Have you ever experienced loving in an irrational way? I mean those loves that burst into your life and take over your body, your soul, and carry you away. Those loves, according to the Mishnah, are loves that last; not like the loves that have some kind of reason or conditioning. The loves in which for some reason one feels attracted, and time or some event passes, and the cause that motivated that supposed love vanishes. And then the love ends.


This is how it happened, as in the last example, with Amnon, the son of King David, and Tamar. Amnon loved Tamar terribly, but he loved her because it was a forbidden love; she was his half-sister. And the Mishnah compares that love with that of David and Jonathan, which was unconditional and huge and enduring. The same goes for hatred.


Our Torah portion this week brings us that famous passage:


"Remember what Amalek did to you, remember and blot out Amalek from history, blot out the people of Amalek."


What's the difference between Amalek, the Amalekite people, for example, and the people of Egypt, the Egyptians?


It says precisely also in Deuteronomy that we have to somehow forgive them, or that we must forgive them after four generations. And that we should always remember that we too were slaves and foreigners in Egypt, and that if they are foreigners in our land, we must welcome them. The malignant Amalek is not forgiven.

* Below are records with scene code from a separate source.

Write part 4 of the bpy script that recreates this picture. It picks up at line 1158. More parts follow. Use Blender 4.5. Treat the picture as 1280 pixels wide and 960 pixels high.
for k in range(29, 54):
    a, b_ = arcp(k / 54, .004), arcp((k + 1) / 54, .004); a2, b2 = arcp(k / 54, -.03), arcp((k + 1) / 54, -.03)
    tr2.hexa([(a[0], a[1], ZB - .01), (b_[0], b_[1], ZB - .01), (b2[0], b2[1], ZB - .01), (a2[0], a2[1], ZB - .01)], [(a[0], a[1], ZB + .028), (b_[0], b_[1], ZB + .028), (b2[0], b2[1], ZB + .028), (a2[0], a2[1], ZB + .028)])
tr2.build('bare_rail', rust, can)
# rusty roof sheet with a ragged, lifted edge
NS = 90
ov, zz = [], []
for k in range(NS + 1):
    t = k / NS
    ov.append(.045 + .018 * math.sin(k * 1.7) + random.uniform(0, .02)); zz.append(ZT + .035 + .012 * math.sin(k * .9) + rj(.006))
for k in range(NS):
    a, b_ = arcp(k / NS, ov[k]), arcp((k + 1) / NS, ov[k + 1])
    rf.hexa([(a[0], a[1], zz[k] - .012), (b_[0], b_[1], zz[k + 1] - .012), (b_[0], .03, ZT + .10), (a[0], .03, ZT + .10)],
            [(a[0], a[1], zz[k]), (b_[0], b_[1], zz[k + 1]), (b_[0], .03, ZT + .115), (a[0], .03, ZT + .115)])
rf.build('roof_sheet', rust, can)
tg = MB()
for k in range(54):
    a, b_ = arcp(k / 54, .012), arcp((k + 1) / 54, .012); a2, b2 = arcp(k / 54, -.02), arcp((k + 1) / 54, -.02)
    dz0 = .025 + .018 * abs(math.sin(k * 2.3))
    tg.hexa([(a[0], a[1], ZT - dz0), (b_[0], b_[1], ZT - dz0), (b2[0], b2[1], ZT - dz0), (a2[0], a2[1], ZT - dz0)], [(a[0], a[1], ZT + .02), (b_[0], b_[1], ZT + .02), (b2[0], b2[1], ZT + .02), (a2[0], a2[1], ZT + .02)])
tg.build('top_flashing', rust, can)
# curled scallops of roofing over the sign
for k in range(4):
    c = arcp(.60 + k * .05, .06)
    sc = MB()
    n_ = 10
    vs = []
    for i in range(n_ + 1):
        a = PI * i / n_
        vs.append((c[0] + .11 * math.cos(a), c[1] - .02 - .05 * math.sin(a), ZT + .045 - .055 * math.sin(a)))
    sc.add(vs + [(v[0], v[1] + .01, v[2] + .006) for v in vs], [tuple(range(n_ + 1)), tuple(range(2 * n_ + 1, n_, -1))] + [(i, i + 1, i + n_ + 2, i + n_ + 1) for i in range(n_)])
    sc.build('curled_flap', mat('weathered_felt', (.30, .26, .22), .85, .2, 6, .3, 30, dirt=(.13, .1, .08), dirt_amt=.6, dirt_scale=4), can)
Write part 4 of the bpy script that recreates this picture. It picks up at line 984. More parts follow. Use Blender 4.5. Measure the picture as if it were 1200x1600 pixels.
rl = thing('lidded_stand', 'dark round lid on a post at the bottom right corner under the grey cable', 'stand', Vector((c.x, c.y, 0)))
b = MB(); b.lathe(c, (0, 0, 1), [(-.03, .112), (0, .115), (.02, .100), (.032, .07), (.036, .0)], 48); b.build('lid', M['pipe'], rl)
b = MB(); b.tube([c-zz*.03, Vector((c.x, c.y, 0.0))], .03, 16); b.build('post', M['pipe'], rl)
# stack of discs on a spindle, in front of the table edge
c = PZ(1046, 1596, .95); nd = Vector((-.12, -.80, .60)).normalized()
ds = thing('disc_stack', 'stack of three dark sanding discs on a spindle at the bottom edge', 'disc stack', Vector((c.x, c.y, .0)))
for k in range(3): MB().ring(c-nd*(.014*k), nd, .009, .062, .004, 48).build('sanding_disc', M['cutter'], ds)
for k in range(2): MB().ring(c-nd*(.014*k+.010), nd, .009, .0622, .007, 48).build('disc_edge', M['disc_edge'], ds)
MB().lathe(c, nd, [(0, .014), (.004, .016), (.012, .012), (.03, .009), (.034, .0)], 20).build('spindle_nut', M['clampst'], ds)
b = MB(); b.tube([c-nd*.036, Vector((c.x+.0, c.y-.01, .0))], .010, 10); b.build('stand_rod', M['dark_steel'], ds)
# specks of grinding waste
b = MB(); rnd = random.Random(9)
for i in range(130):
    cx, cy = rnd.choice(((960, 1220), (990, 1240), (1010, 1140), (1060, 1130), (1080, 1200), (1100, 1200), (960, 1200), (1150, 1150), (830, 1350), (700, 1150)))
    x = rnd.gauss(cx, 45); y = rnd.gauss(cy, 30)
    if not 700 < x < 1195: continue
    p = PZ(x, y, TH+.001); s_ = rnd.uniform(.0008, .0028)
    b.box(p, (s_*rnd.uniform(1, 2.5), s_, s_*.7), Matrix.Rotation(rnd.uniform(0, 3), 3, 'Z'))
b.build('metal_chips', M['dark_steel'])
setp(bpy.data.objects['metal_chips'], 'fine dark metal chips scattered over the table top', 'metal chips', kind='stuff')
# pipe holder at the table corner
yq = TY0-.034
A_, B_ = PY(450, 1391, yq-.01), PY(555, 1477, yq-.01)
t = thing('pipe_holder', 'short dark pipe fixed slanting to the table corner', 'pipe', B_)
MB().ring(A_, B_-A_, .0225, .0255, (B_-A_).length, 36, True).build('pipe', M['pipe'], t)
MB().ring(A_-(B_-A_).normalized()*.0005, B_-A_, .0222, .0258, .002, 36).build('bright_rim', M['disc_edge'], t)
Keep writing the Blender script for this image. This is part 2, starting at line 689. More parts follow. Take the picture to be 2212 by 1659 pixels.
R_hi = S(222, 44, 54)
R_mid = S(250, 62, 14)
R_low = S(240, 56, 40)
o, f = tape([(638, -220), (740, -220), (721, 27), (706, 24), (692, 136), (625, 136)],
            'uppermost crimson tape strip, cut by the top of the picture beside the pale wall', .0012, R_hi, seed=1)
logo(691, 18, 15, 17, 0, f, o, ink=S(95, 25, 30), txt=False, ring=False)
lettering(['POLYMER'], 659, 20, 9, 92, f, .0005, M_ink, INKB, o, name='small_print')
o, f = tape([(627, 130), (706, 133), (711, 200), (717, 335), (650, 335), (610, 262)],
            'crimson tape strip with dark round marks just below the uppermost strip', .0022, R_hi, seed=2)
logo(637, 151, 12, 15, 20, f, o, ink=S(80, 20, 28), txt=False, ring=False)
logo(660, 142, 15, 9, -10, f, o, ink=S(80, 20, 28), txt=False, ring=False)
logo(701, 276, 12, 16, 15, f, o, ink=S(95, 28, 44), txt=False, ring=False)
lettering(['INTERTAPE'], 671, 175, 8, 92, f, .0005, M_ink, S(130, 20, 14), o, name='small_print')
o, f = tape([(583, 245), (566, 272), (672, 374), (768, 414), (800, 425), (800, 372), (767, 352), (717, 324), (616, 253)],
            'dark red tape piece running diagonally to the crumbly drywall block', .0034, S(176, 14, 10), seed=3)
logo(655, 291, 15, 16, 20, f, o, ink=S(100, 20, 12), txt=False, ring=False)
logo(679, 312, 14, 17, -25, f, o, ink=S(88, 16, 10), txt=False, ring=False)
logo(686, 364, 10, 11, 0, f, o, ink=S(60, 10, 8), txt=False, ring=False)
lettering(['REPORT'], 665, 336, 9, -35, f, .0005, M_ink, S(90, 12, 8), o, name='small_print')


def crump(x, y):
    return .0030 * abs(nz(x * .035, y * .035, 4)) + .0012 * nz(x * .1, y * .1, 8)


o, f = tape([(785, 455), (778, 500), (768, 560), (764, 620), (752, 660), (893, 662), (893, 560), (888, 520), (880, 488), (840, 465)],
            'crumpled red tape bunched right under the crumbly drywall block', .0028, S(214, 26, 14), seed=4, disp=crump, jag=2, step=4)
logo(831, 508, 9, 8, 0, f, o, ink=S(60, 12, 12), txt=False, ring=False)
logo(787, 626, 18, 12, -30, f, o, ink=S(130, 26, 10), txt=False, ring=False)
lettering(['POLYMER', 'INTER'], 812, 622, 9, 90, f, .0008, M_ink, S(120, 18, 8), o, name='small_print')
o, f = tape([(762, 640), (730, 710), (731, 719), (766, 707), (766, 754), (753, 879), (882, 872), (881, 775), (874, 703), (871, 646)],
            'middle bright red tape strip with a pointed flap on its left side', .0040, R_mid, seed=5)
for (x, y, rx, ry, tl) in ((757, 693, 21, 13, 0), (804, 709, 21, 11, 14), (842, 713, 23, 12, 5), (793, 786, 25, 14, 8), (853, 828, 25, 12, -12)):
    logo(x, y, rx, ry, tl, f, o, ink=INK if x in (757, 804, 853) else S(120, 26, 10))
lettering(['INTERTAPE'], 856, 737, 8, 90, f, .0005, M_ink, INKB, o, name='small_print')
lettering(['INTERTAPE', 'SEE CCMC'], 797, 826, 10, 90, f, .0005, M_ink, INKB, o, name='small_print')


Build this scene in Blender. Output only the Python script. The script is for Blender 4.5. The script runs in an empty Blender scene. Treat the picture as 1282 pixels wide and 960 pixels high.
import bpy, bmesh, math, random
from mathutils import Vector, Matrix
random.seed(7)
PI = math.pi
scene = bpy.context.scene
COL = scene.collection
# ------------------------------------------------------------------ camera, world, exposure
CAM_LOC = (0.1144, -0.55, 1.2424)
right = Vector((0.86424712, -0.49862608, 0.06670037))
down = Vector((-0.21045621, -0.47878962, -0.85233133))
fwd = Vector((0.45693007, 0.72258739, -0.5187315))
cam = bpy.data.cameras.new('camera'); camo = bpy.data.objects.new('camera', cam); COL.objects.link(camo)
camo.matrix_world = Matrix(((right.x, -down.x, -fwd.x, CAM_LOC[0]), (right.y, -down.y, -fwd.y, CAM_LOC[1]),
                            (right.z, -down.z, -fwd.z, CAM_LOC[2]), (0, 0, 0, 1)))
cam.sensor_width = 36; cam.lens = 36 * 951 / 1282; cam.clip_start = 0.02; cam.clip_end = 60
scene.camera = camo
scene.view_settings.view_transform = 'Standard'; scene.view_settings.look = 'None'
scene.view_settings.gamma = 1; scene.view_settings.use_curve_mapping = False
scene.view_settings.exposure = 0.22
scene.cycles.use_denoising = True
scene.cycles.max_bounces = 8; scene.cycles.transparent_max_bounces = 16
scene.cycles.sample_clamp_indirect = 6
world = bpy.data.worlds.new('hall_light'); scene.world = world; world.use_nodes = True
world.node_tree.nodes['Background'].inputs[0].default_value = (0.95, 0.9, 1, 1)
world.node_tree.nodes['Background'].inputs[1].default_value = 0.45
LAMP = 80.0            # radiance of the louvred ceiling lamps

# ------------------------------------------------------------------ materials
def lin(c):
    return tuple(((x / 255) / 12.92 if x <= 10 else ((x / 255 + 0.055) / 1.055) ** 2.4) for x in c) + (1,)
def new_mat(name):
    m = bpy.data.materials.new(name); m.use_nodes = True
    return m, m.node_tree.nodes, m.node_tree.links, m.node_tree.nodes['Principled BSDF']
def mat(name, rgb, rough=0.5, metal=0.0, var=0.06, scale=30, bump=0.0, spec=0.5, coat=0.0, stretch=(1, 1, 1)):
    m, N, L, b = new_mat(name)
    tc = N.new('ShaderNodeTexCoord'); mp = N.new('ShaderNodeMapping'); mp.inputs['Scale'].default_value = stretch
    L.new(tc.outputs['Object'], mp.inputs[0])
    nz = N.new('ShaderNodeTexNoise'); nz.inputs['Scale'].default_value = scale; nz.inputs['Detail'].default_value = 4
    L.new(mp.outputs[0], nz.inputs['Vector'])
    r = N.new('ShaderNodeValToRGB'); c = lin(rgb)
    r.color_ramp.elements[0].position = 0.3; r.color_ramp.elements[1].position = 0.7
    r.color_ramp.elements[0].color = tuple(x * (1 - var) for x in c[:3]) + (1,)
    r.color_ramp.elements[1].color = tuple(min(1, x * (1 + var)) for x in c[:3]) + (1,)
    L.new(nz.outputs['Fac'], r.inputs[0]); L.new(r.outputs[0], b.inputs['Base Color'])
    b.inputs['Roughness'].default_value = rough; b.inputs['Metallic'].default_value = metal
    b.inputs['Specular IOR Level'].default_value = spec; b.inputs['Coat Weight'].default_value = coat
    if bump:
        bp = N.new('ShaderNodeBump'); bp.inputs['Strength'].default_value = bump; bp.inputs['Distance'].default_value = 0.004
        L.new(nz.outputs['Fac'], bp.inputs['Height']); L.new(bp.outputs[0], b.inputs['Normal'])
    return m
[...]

The point is that Egypt perhaps had some incomprehensible reason for us, but it had some motive to enslave the people of Israel, a utilitarian motive, a motive of hatred, a motive of wealth. It had some motive. And that motive is similar to the love of Amnon and Tamar; with time, it fades away. However, Amalek had no motive. Perhaps it was envy, perhaps it was fear, whatever it was. But it came from behind, where all the weak were, and attacked the people of Israel. That's what is not forgiven.


Perhaps in each of our relationships, we have to see and measure what we are putting at stake. Whether we set some condition to become enemies or something unconditional to love a person, or if our feeling is truly pure and unconditional. When it's for love, it's perfect not to have conditions. When it's for hatred, seek what the motive is, what leads to hate or enmity. Of course, we have to work on it, because when time passes and it fades away, perhaps that enmity may turn into love.


We have just begun the month of Elul, the month of reviewing our actions and our connections with those around us. Let's encourage that unconditional love and let hatred have a cause, a motive, and over time... fade away.